Look at a screenshot of Windbound and its art direction (a vibrant, watercolour style), will likely remind you of a very well-loved Legend of Zelda game--Breath Of The Wild. Watch a video of Windbound in action, and seeing its focus on sailing through vast oceans might instead remind you of another Legend of Zelda game--Wind Waker. Actually start playing Windbound, however, and it's quickly very clear that despite those stylistic influences, it plays nothing like a Zelda game. Which is, honestly, a relief.
Windbound is the second release from 5 Lives Studios, a team of Australian developers who previously released Satellite Reigns, a spiritual successor to the much-loved Syndicate games. Neither of those games are like Windbound either. Alright, alright--Windbound is a third-person survival game, the kind where resource gathering and crafting tools and supplies to stay alive are the main concerns that dominate the second-to-second gameplay loop. These things are very popular, I hear.

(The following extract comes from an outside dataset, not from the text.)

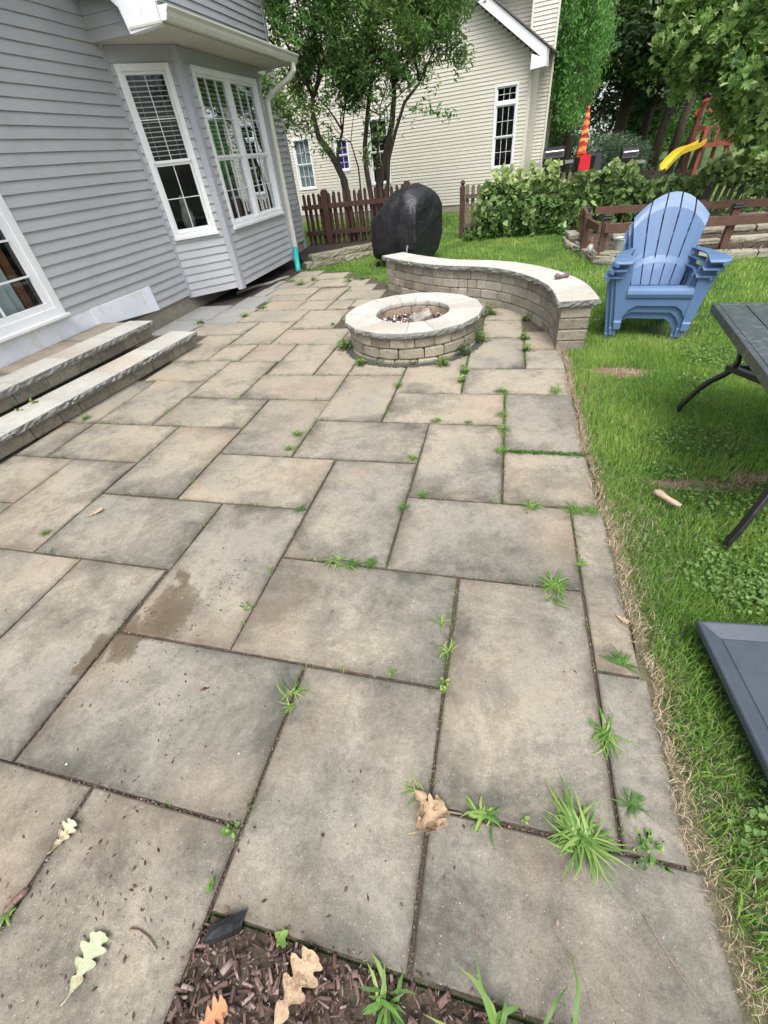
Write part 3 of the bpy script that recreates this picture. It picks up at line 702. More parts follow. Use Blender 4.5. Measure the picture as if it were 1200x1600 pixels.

Windbound structures its survival as a single-player rogue-lite, much like Don't Starve. You start the game as a woman named Kara, who is shipwrecked and separated from her clan. She wakes up on a tiny island, which barely has enough resources for you to build a basic canoe to row your way outta there. From there, your goal is to head towards the next procedurally generated landmass that makes up Windbound's archipelagic world and hopefully find a way to get back to your people.